The central government’s work report given out last month said China will work to “vigorously boost consumption,” with an emphasis on sectors such as catering, transportation, major events and sports tourism. Since the sports sector accounts for an average 2% to 3% of GDP in most developed economies, and is just 1% in China, it stands to reason that China’s sports sector will continue to grow as it plays catchup with more developed markets.

According to the Chinese State Council’s 14th Five-Year Plan for sports development and national fitness through 2025, China’s sports industry will reach over 5 trillion yuan in scale by 2025, providing a feast for both domestic and foreign brands.

While Anta and Li Ning are the country’s two biggest brands, Li Ning’s revenue last year was only 40% that of Anta’s 70.83 billion yuan. Li Ning’s biggest challenge right now lies in its basketball business, whose revenue dropped 21% last year due to distribution channel disruptions. If it can right that ship, together with the strong growth in its running shoe business, the company could return to profit growth next year and perhaps even close its gap with Anta.

Lowly valued

Li Ning also looks strong for its cash position, which it can use to acquire domestic or foreign peers to boost its business. Analysts also expect the company to return to profit growth this year, forecasting a 10% rise. Despite that, Li Ning trades at a forward price-to-earnings (P/E) ratio of only 12 times. Anta trades at a higher 16, even as analysts expect its core net profit to fall 11% this year. That seems to show that Li Ning, after its weak stock performance last year, could make up some ground on Anta in 2025, at least in terms of valuation metrics.

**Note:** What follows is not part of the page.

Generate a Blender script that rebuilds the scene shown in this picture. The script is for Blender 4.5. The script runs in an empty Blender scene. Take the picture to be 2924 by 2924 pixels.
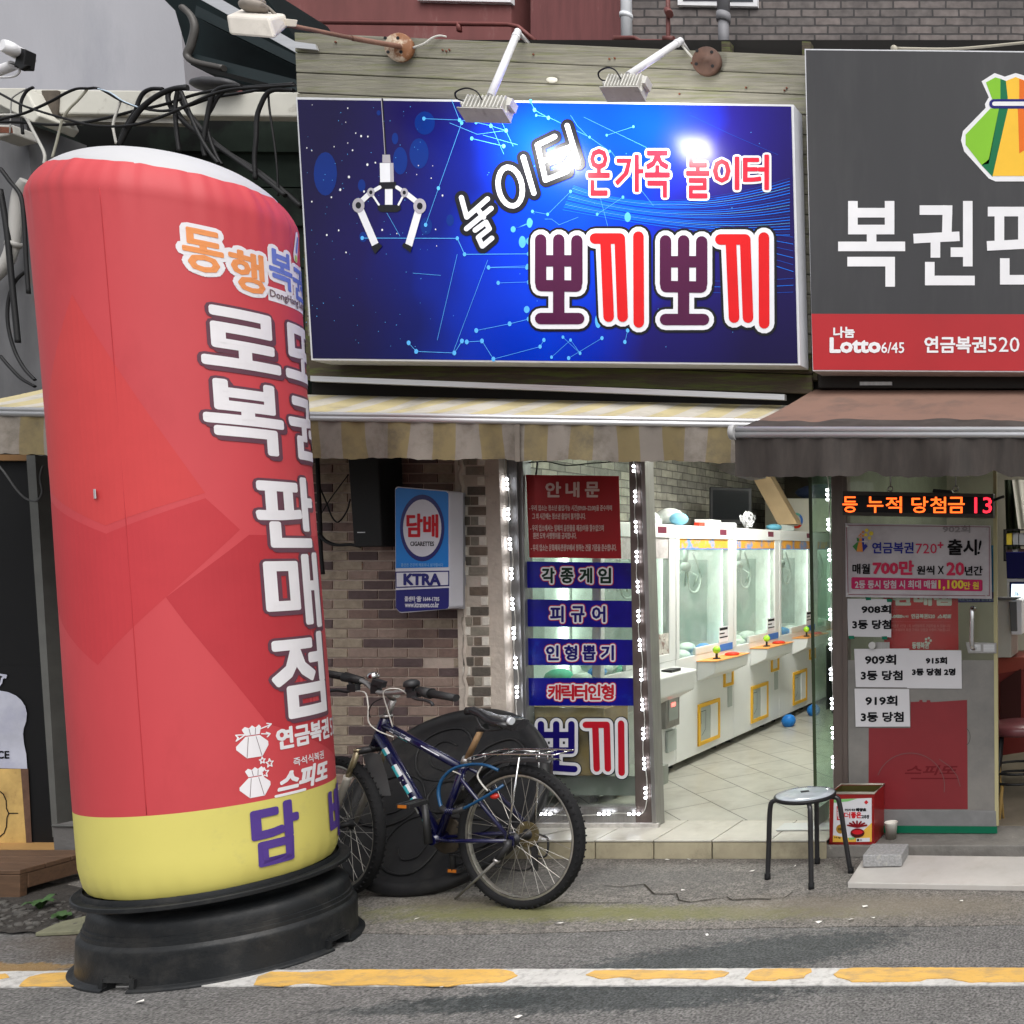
import bpy, bmesh, math, random
from mathutils import Vector, Matrix
random.seed(7)
sc = bpy.context.scene
COL = sc.collection
# ------------------------------------------------------------------ camera: level, facing the shop fronts, shifted to the left
F, H, PX, PY = 2600.0, 1.68, 3300.0, 1570.0
cd = bpy.data.cameras.new('camera'); cam = bpy.data.objects.new('camera', cd); COL.objects.link(cam)
cam.location = (0, 0, H); cam.rotation_euler = (math.pi/2, 0, 0)
cd.sensor_width = 36; cd.lens = 36*F/2924; cd.shift_x = (1462-PX)/2924; cd.shift_y = (PY-1462)/2924
cd.clip_start = .05; cd.clip_end = 500
sc.camera = cam
# ------------------------------------------------------------------ overcast daylight
SUN_EL, SUN_RO = math.radians(56), math.radians(145)
w = bpy.data.worlds.new('World'); sc.world = w; w.use_nodes = True
wn = w.node_tree; bg = wn.nodes['Background']
sky = wn.nodes.new('ShaderNodeTexSky'); sky.sky_type = 'NISHITA'; sky.sun_disc = False
sky.sun_elevation = SUN_EL; sky.sun_rotation = SUN_RO; sky.dust_density = 4; sky.air_density = 1
hs = wn.nodes.new('ShaderNodeHueSaturation'); hs.inputs['Saturation'].default_value = .22
wn.links.new(sky.outputs[0], hs.inputs['Color']); wn.links.new(hs.outputs[0], bg.inputs['Color'])
bg.inputs['Strength'].default_value = .12
sd = bpy.data.lights.new('sun', 'SUN'); so = bpy.data.objects.new('sun', sd); COL.objects.link(so)
sd.energy = 1.15; sd.angle = math.radians(60); sd.color = (1, .97, .93)
so.rotation_euler = (math.radians(90)-SUN_EL, 0, math.radians(35)); so.location = (0, -4, 9)
sc.view_settings.view_transform = 'Standard'; sc.view_settings.look = 'None'
sc.view_settings.exposure = .72; sc.view_settings.gamma = 1
sc.render.engine = 'CYCLES'
cy = sc.cycles
cy.max_bounces = 8; cy.transparent_max_bounces = 16; cy.caustics_reflective = False; cy.caustics_refractive = False
cy.sample_clamp_indirect = 4; cy.use_denoising = True
try: cy.denoiser = 'OPENIMAGEDENOISE'
except Exception: pass
# ------------------------------------------------------------------ helpers
K = 2924/1932
def S(px, py, Y): return Vector(((px-PX)/F*Y, Y, H-(py-PY)/F*Y))
def U(x, y, Y): return S(x*K, y*K, Y)
def G(px, py, z=0):
    Y = F*(H-z)/(py-PY); return Vector(((px-PX)/F*Y, Y, z))
def lin(c):
    c = c/255; return c/12.92 if c <= .04045 else ((c+.055)/1.055)**2.4
def C(r, g, b, k=1.0): return tuple(min(.95, lin(v)*k) for v in (r, g, b))
def empty(name, loc=(0, 0, 0)):
    o = bpy.data.objects.new(name, None); COL.objects.link(o); o.location = loc; o.empty_display_size = .1; return o
def tag(o, label, cat, group=None, kind=None):
    if label: o['label'] = label
    if cat: o['category'] = cat
    if group: o['group'] = group
    if kind: o['kind'] = kind
    return o
def thing(name, label, cat, loc=(0, 0, 0), group=None): return tag(empty(name, loc), label, cat, group)
def struct(o): o['kind'] = 'structure'; return o
class MB:
    def __init__(s): s.v = []; s.f = []; s.m = []; s.sm = []
    def add(s, vs, fs, m=0, smooth=False):
        b = len(s.v); s.v += [Vector(v) for v in vs]
        for f in fs: s.f.append([b+i for i in f]); s.m.append(m); s.sm.append(smooth)
        return s
    def poly(s, pts, m=0): return s.add(pts, [list(range(len(pts)))], m)
    def hexa(s, p, m=0):   # p: 4 front + 4 back, same order
        return s.add(p, [[0, 1, 2, 3], [7, 6, 5, 4], [0, 4, 5, 1], [1, 5, 6, 2], [2, 6, 7, 3], [3, 7, 4, 0]], m)
    def box(s, c, d, m=0, R=None):
        c = Vector(c); x, y, z = d[0]/2, d[1]/2, d[2]/2
        p = [Vector(q) for q in ((-x, -y, -z), (x, -y, -z), (x, -y, z), (-x, -y, z), (-x, y, -z), (x, y, -z), (x, y, z), (-x, y, z))]
        return s.hexa([c+(R @ q if R else q) for q in p], m)
    def bb(s, x0, x1, y0, y1, z0, z1, m=0): return s.box(((x0+x1)/2, (y0+y1)/2, (z0+z1)/2), (x1-x0, y1-y0, z1-z0), m)
    def pan(s, q, Y, th, m=0):   # pixel quad (tl,tr,br,bl) at depth Y, extruded back by th in metres
        a = [S(x, y, Y) for x, y in q]; return s.hexa([a[3], a[2], a[1], a[0]]+[v+Vector((0, th, 0)) for v in (a[3], a[2], a[1], a[0])], m)
    def prism(s, pts, d, m=0, mside=None):
        n = len(pts); d = Vector(d); s.add(pts, [list(range(n))], m); s.add([Vector(p)+d for p in pts], [list(range(n))[::-1]], m)
        return s.add([Vector(p) for p in pts]+[Vector(p)+d for p in pts], [[i, (i+1) % n, n+(i+1) % n, n+i] for i in range(n)], m if mside is None else mside)
    def tube(s, pts, r, n=8, m=0, closed=False, cap=True, smooth=True):
        pts = [Vector(p) for p in pts]; k = len(pts); rs = r if isinstance(r, (list, tuple)) else [r]*k
        vs = []; prev = None
        for i, p in enumerate(pts):
            if closed: t = pts[(i+1) % k]-pts[i-1]
            else: t = pts[min(i+1, k-1)]-pts[max(i-1, 0)]
            t = t.normalized() if t.length > 1e-9 else Vector((0, 0, 1))
            if prev is None:
                a = Vector((0, 0, 1)) if abs(t.z) < .9 else Vector((1, 0, 0)); u = t.cross(a).normalized()
            else:
                u = prev-t*prev.dot(t); u = u.normalized() if u.length > 1e-9 else t.orthogonal().normalized()
            prev = u; v = t.cross(u)
            for j in range(n):
                an = 2*math.pi*j/n; vs.append(p+(u*math.cos(an)+v*math.sin(an))*rs[i])
        fs = []
        for i in range(k if closed else k-1):
            a = i*n; b = ((i+1) % k)*n
            for j in range(n): fs.append([a+j, a+(j+1) % n, b+(j+1) % n, b+j])
        s.add(vs, fs, m, smooth)
        if cap and not closed:
            s.add(vs[:n], [list(range(n))[::-1]], m); s.add(vs[-n:], [list(range(n))], m)
        return s
    def lathe(s, prof, M, n=32, m=0, smooth=True, sx=1, sy=1, mf=None, cap=True):
        vs = []
        for r, z in prof:
            for j in range(n):
                a = 2*math.pi*j/n; vs.append(M @ Vector((r*sx*math.cos(a), r*sy*math.sin(a), z)))
        for i in range(len(prof)-1):
            s.add(vs[i*n:(i+2)*n], [[j, (j+1) % n, n+(j+1) % n, n+j] for j in range(n)], mf(i) if mf else m, smooth)
        if cap:
            if prof[0][0] > 1e-6: s.add(vs[:n], [list(range(n))[::-1]], mf(0) if mf else m)
            if prof[-1][0] > 1e-6: s.add(vs[-n:], [list(range(n))], mf(len(prof)-2) if mf else m)
        return s
    def ball(s, c, r, m=0, n=12, sx=1, sy=1, sz=1):
        prof = [(r*math.sin(math.pi*i/n*1.0), -r*math.cos(math.pi*i/n)*sz) for i in range(n+1)]
        return s.lathe(prof, Matrix.Translation(Vector(c)), n*2, m, sx=sx, sy=sy, cap=False)
    def build(s, name, mats, parent=None, bevel=0, merge=True, seg=2):
        me = bpy.data.meshes.new(name); me.from_pydata([tuple(v) for v in s.v], [], s.f)
        if not isinstance(mats, (list, tuple)): mats = [mats]
        for q in mats: me.materials.append(q)
        me.polygons.foreach_set('material_index', s.m); me.polygons.foreach_set('use_smooth', s.sm)
        if merge:
            bm = bmesh.new(); bm.from_mesh(me); bmesh.ops.remove_doubles(bm, verts=bm.verts, dist=2e-6)
            bmesh.ops.recalc_face_normals(bm, faces=bm.faces); bm.to_mesh(me); bm.free()
        me.update()
        o = bpy.data.objects.new(name, me); COL.objects.link(o)
        if parent is not None:
            o.parent = parent
            if parent.type == 'EMPTY': o.matrix_parent_inverse = Matrix.Translation(-parent.location)
        if bevel:
            b = o.modifiers.new('bevel', 'BEVEL'); b.width = bevel; b.segments = seg; b.limit_method = 'ANGLE'; b.angle_limit = math.radians(40)
        return o
def pieces(mb, name, mats, parent, bevel=0):
    """builds every connected piece of the mesh as an object of its own"""
    key = {}; par = list(range(len(mb.v)))
    def find(i):
        while par[i] != i: par[i] = par[par[i]]; i = par[i]
        return i
    for i, v in enumerate(mb.v):
        k = tuple(round(c, 5) for c in v)
        if k in key: par[find(i)] = find(key[k])
        else: key[k] = i
    for f in mb.f:
        for i in f[1:]: par[find(i)] = find(f[0])
    gr = {}
    for fi, f in enumerate(mb.f): gr.setdefault(find(f[0]), []).append(fi)
    out = []
    for fl in gr.values():
        q = MB(); mp = {}
        for fi in fl:
            nf = []
            for i in mb.f[fi]:
                if i not in mp: mp[i] = len(q.v); q.v.append(mb.v[i])
                nf.append(mp[i])
            q.f.append(nf); q.m.append(mb.m[fi]); q.sm.append(mb.sm[fi])
        out.append(q.build(name, mats, parent, bevel))
    return out
def copy_thing(root, off, label=None, name=None):
    off = Vector(off)
    def cp(o, par):
        c = o.copy(); COL.objects.link(c)
        if par is None: c.location = o.location+off
        else: c.parent = par
        for ch in list(o.children): cp(ch, c)
        return c
    r = cp(root, None)
    if label: r['label'] = label
    return r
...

At the broadest level, Beijing’s strong commitment to sports development as part of its bigger plans to boost domestic consumption will not only stimulate sportswear sales but could also boost related stocks. Other factors, such as the potential for Li Ning to beat its own conservative targets and the low valuation for its stock, could lay the groundwork for the company’s shares to finally break out of their slump in 2025.